2. A practical daily technique structure

A useful technique session often looks like this:

  • open strings for tone and bow path
  • one or two scales with a clear goal
  • arpeggios or broken intervals
  • one focused shifting, vibrato, or bowing exercise
  • an étude that applies the same idea musically

The key is focus. “Today I am practicing fast scales” is weak; “today I am keeping a stable left-hand frame in A major” is useful.
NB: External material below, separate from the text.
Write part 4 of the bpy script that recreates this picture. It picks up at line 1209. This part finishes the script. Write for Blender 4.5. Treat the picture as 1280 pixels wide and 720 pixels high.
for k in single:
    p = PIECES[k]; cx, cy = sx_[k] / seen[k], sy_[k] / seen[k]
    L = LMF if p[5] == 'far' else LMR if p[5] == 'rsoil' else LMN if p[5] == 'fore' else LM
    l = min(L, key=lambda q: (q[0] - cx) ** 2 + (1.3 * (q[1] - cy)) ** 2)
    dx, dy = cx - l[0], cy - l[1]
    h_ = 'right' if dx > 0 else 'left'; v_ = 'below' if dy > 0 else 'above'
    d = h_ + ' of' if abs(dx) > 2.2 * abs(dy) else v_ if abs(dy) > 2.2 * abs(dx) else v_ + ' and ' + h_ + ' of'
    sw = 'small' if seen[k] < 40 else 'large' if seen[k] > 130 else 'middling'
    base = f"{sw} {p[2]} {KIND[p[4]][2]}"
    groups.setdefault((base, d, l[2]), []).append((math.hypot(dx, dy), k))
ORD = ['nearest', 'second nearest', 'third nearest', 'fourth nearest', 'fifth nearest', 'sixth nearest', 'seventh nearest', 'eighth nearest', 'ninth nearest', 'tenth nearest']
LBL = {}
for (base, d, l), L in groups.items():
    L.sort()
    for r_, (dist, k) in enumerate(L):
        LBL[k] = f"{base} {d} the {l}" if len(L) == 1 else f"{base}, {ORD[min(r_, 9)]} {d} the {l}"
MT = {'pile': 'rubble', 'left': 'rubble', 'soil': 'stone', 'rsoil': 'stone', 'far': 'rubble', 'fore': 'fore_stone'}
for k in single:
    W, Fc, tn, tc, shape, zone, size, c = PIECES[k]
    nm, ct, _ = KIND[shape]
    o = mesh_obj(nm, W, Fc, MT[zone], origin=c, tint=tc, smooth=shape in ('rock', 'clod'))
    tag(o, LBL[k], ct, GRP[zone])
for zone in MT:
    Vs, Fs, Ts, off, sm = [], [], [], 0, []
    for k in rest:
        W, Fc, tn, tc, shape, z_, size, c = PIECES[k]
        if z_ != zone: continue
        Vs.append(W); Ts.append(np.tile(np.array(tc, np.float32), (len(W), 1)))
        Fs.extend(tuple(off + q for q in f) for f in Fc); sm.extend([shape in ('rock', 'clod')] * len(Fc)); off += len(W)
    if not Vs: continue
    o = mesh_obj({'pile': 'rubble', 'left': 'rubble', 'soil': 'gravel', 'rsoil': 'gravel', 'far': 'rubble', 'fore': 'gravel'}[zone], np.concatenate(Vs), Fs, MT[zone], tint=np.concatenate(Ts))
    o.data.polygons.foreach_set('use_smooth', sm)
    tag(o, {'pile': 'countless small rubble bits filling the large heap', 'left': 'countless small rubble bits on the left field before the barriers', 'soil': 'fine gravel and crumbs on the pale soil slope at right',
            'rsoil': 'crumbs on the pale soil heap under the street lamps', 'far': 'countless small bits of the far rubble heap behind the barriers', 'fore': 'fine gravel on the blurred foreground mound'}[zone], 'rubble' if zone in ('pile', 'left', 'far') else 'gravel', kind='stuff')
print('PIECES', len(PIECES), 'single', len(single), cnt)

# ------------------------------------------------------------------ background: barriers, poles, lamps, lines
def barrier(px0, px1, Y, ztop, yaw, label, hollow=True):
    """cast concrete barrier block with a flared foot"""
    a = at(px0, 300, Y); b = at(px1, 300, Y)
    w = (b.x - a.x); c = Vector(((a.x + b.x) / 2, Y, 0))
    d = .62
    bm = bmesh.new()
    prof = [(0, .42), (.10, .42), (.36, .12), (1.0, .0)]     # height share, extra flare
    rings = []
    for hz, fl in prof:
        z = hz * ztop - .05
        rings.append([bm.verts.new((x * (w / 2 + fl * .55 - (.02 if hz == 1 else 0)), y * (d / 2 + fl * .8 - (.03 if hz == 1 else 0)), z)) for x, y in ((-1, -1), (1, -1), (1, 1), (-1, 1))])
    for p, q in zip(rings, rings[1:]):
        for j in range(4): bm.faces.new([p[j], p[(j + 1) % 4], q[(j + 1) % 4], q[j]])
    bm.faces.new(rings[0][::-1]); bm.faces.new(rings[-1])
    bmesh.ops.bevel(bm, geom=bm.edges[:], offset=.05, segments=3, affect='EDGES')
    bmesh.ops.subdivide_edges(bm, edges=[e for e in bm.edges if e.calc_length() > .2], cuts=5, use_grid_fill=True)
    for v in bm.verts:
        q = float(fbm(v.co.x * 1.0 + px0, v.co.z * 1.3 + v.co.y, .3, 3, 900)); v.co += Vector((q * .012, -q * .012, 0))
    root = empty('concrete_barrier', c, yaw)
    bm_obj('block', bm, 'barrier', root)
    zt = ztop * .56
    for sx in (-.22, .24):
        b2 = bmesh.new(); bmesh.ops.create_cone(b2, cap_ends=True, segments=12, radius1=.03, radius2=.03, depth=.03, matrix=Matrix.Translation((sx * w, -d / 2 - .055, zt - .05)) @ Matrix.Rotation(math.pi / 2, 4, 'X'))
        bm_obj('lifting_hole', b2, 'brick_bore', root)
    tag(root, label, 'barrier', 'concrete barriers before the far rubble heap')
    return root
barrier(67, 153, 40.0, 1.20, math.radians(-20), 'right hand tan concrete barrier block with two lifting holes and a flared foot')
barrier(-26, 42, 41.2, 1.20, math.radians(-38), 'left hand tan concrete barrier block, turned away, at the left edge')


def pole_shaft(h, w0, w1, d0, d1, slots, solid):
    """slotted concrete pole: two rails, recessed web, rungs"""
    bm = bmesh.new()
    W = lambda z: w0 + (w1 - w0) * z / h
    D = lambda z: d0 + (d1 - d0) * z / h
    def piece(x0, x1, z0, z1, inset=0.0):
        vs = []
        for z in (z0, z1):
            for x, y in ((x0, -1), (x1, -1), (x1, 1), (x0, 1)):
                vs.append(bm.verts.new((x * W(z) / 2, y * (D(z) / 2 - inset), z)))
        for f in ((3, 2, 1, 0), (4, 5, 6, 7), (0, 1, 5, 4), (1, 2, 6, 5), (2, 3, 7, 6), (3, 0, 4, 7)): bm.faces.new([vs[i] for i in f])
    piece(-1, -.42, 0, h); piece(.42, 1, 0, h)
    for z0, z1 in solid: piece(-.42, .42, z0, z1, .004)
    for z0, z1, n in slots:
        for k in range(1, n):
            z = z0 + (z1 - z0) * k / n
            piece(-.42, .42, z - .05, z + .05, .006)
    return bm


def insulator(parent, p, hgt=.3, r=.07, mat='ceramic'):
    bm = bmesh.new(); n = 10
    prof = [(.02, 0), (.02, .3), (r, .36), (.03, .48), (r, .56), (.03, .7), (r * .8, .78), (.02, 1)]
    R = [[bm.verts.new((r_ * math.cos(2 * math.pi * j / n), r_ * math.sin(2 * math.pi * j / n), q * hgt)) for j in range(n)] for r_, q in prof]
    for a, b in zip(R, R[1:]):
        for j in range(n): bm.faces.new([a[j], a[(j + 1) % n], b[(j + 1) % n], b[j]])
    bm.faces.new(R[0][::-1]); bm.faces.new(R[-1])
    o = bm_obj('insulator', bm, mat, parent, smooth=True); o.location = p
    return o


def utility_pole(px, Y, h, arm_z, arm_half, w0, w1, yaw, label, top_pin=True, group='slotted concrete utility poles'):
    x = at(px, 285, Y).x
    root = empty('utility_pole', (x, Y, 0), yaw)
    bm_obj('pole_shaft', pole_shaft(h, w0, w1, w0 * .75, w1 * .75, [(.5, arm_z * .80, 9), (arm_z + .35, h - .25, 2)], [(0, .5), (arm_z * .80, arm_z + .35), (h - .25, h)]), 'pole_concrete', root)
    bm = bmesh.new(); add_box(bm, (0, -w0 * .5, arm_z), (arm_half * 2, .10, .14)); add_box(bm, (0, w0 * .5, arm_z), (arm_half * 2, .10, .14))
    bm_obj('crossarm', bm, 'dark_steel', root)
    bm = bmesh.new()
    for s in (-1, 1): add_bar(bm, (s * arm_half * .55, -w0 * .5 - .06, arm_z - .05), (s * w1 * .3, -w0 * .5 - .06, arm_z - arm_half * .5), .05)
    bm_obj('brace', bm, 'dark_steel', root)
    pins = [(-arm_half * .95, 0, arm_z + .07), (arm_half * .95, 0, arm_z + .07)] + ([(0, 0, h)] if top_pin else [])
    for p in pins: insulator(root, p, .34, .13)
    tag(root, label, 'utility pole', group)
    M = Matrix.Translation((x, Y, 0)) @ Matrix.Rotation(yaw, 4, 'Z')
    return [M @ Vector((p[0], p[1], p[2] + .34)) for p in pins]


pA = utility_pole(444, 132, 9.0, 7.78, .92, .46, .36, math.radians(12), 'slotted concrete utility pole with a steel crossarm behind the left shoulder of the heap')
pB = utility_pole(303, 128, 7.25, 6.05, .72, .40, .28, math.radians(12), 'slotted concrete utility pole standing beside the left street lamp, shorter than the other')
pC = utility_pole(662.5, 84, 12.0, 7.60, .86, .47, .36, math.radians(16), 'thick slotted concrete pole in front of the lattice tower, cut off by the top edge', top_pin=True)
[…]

3. Scales: what to listen for

  • ringing intervals and clean pitch center
  • even tone across string crossings
  • consistent rhythm
  • predictable finger patterns
  • calm shifting, not last-second grabbing

Slow scales with beautiful sound are often more valuable than fast scales played carelessly.

4. Shifting

Good shifting depends on planning, not luck. Know your starting note, destination note, guide finger, and the shape of the move before you shift. Practice slow audible shifts first; later you can refine them into cleaner, lighter motion.

5. Vibrato

Vibrato develops best when the left hand is already reasonably balanced. Start with relaxed rolling motion and consistency of pulse before chasing width or speed. Forced vibrato often causes tension in the thumb, wrist, and forearm.

6. Bow technique

Many violinists under-practice the right arm. Pay attention to contact point, bow speed, arm level, and sounding point changes. Martelé, détaché, legato, and simple string-crossing patterns can all be isolated before they appear in repertoire.

7. Études worth knowing

Different teachers sequence these differently, but common books include:

  • Wohlfahrt — for early bowing and left-hand organization
  • Mazas — for more developed musical and technical control
  • Kreutzer — for classic advanced technical foundations
  • Ševčík — for targeted technical problem-solving

The point of études is not merely to survive them. It is to identify what each one is trying to teach.

8. Avoid these common mistakes

  • playing too fast before the hands are organized
  • repeating mistakes without changing anything
  • using scales as autopilot warmups
  • neglecting tone while chasing left-hand accuracy
  • practicing only what already feels easy

9. Make technique feed repertoire

Technical work should solve musical problems. If a passage in your piece has octaves, hooked bowings, or difficult shifts, isolate the skill in your scale or étude work, then return to the piece. That creates a much stronger feedback loop than practicing everything separately forever.